╭─ RECORDED DATA
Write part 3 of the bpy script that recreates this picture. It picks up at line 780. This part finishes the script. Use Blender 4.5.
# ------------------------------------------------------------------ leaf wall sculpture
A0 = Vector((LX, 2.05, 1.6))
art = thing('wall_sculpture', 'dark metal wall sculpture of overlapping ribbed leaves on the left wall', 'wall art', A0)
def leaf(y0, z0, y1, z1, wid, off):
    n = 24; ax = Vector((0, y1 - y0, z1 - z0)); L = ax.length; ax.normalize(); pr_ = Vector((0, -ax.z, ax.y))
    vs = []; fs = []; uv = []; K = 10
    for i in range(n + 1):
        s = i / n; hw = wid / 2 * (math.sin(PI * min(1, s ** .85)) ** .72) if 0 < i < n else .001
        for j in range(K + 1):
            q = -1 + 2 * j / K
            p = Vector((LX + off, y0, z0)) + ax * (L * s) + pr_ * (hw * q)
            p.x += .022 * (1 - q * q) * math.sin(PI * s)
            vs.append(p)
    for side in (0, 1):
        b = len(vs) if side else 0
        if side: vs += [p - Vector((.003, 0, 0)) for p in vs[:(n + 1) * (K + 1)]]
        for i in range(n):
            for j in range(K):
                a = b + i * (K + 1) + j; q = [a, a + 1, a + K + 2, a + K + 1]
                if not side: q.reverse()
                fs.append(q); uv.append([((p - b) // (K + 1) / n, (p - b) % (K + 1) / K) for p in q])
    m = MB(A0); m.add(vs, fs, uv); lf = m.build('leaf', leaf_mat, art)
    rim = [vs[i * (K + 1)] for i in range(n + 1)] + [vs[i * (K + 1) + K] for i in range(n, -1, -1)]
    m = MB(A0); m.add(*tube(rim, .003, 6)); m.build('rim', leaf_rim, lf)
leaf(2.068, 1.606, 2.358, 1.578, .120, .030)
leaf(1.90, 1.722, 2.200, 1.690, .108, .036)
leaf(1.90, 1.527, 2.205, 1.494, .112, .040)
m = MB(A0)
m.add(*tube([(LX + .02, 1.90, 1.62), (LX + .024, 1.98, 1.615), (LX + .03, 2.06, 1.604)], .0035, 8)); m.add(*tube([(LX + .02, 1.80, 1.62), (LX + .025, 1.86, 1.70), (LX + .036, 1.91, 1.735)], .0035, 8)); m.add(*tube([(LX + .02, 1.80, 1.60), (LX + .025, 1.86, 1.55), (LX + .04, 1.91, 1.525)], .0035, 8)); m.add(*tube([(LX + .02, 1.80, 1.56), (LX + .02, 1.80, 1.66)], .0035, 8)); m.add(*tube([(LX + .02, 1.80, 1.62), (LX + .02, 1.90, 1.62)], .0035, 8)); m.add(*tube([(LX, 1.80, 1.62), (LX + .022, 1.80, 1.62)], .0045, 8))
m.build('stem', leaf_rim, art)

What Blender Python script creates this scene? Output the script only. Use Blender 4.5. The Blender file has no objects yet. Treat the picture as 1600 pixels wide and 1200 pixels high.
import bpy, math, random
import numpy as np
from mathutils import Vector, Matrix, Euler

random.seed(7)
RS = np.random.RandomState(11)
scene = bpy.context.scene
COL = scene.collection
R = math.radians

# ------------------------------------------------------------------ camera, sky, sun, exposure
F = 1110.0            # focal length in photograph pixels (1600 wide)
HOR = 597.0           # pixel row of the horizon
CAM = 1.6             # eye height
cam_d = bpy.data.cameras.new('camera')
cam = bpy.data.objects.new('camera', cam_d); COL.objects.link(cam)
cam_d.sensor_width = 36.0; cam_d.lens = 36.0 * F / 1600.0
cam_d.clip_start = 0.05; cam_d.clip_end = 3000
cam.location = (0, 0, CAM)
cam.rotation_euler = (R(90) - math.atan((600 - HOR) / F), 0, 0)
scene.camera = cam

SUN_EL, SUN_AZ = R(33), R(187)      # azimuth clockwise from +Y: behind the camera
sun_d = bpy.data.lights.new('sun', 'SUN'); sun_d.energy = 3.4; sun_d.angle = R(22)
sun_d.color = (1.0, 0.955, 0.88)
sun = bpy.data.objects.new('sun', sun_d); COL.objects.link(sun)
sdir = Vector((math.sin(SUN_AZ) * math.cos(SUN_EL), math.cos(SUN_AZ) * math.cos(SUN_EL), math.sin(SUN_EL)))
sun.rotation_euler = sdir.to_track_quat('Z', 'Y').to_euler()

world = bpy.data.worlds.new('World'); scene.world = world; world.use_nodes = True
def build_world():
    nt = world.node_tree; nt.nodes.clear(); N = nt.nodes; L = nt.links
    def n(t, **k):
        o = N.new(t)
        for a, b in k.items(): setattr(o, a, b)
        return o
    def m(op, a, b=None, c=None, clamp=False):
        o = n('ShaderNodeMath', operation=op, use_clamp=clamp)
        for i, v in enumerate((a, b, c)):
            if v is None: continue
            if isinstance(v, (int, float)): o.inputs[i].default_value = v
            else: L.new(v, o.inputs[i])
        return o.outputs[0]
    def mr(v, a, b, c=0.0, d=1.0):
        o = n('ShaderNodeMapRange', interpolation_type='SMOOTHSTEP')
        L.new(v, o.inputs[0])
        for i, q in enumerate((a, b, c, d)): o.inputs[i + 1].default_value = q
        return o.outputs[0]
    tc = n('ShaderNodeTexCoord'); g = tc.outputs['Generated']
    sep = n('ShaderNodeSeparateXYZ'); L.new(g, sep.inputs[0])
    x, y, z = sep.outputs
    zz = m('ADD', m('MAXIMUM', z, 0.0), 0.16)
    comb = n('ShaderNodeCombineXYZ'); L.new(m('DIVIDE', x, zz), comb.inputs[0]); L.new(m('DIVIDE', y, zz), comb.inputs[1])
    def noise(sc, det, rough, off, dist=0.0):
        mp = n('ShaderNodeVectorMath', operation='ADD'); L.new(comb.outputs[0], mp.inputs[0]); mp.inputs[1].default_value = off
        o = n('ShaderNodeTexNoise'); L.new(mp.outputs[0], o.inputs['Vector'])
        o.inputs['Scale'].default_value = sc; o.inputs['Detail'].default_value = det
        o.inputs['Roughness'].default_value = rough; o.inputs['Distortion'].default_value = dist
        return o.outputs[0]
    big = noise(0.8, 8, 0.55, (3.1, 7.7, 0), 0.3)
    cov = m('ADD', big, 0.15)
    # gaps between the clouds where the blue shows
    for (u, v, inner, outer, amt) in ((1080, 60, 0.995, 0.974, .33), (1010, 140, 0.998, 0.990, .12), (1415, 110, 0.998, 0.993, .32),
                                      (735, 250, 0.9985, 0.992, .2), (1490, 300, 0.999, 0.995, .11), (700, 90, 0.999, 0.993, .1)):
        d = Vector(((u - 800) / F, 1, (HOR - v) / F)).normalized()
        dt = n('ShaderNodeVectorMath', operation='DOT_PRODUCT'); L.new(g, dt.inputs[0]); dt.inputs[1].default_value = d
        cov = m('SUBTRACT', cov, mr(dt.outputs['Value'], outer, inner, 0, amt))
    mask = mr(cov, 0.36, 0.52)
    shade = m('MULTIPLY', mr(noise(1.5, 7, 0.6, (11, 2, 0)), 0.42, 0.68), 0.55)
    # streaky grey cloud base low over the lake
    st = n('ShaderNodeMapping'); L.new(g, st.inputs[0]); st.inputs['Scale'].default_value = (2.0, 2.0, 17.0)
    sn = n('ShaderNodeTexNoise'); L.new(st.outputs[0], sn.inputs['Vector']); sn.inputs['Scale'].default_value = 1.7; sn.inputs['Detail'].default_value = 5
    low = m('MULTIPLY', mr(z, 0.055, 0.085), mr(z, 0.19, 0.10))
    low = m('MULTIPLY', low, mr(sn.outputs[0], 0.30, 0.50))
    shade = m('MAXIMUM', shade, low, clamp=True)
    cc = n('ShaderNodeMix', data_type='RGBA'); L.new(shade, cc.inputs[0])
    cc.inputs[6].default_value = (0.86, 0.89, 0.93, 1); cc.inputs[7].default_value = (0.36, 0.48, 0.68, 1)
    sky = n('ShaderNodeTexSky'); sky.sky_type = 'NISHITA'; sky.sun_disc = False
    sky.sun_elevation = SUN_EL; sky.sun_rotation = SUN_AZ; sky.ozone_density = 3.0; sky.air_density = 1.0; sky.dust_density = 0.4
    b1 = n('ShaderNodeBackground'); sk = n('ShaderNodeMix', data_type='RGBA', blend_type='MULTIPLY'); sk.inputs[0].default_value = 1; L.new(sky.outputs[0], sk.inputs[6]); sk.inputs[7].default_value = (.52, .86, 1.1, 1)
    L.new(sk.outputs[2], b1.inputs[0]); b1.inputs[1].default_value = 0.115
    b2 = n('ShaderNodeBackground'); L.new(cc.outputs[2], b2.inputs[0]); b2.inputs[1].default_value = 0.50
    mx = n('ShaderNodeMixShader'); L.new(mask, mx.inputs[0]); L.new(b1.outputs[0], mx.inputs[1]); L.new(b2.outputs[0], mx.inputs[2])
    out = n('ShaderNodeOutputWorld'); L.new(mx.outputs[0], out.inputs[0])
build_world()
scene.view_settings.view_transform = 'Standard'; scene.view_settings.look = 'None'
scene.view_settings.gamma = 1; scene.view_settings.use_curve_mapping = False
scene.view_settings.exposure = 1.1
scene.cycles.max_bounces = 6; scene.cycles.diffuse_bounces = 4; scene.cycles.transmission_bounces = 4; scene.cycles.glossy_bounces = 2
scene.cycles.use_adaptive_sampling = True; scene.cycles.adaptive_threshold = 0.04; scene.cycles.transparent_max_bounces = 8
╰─
Print exactly the lines above from the one with "What Blender Python" to the one with "R = math.radians", including both.

● **ANSWER**:
What Blender Python script creates this scene? Output the script only. Use Blender 4.5. The Blender file has no objects yet. Treat the picture as 1600 pixels wide and 1200 pixels high.
import bpy, math, random
import numpy as np
from mathutils import Vector, Matrix, Euler

random.seed(7)
RS = np.random.RandomState(11)
scene = bpy.context.scene
COL = scene.collection
R = math.radians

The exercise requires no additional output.